なのにさらにローストビーフが出た。ここのボリュームは若い人向きだなぁ。

「島寿司、美味しいですね。昨日おすし屋さんで食べたんだけど、シャリはこっちの方が美味しかったですよ」というと、「漁師の奥さんに握ってもらっています」という返事。でも甘味はいくぶん抑えている。従来の寿し米はもっと甘いそうだ。「ホテルの料理だからと期待していなかったけど、どれも美味しいですよ。
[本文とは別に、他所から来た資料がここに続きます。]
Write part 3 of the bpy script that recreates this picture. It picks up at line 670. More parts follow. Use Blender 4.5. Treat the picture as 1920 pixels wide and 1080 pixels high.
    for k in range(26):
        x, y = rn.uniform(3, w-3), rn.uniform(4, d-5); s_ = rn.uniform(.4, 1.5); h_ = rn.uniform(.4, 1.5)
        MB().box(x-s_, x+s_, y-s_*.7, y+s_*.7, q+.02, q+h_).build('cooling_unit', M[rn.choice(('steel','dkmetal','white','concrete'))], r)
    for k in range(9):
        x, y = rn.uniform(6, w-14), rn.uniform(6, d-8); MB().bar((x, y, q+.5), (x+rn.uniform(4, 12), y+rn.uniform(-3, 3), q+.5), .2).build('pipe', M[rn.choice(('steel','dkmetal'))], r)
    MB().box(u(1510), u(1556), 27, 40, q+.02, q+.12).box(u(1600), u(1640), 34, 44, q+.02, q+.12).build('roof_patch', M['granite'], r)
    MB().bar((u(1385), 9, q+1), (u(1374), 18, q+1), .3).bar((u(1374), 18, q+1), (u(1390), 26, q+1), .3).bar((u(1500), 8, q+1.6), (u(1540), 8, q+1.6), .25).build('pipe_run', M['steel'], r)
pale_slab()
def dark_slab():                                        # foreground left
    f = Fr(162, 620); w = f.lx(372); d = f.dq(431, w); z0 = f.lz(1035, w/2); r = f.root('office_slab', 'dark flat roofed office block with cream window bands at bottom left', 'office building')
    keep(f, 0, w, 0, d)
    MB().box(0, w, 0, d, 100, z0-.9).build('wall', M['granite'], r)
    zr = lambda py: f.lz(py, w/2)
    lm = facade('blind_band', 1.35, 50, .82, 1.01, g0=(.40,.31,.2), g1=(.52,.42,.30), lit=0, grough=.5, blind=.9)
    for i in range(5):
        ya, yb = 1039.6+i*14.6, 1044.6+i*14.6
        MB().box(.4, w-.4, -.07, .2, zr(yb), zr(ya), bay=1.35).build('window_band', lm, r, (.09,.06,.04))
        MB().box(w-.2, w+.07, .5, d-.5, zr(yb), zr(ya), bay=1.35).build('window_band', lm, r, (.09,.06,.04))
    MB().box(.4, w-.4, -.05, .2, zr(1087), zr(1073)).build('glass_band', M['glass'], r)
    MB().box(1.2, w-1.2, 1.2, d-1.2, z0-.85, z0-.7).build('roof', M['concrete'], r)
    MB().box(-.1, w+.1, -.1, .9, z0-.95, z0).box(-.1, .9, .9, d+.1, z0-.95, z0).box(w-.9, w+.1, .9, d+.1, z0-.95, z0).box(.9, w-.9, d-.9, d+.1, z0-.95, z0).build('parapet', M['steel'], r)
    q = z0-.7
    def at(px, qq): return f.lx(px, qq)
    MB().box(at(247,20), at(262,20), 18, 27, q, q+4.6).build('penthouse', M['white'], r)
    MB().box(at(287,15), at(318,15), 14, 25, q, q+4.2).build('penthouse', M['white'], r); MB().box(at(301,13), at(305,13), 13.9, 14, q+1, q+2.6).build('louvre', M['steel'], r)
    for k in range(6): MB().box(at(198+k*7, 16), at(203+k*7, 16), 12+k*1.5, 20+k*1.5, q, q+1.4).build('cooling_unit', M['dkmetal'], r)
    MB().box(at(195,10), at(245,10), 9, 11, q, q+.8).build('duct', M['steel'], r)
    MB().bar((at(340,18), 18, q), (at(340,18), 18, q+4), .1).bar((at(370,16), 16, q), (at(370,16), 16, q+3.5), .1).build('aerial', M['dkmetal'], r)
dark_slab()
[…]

味付けがとってもいい」「料理人が関西なので、味はしっかりしていますが、薄味にしたててあります」

な~んか、食べ過ぎちゃったなぁ、重いお腹をかかえて、食堂の上にある図書コーナーで蔵書を眺めている。「茄子の木」って八丈の本を2月に頼んだのだけど、とうとう手に入らなかったよ。そうだ、団伊玖麿さんの仕事部屋が八丈に在った筈。

部屋に戻ってベランダに出ると星が出ている。北斗七星がはっきりと見える。北はあっちだ。少し雲もあるが、天の川が流れているのがわかる。Papasanが「3階に星の見える場所があるとか書いてあった」というので出て行くと、「星の散歩道」という文字が見えた。屋上が星の観測に開放されている。屋上にでるとなるほど全天が見られる。しかしまだ薄雲が残っているので、星空ははっきりとはしない。風が強いので、ちょっと吹き飛ばされそうで怖い。早々に引き上げる。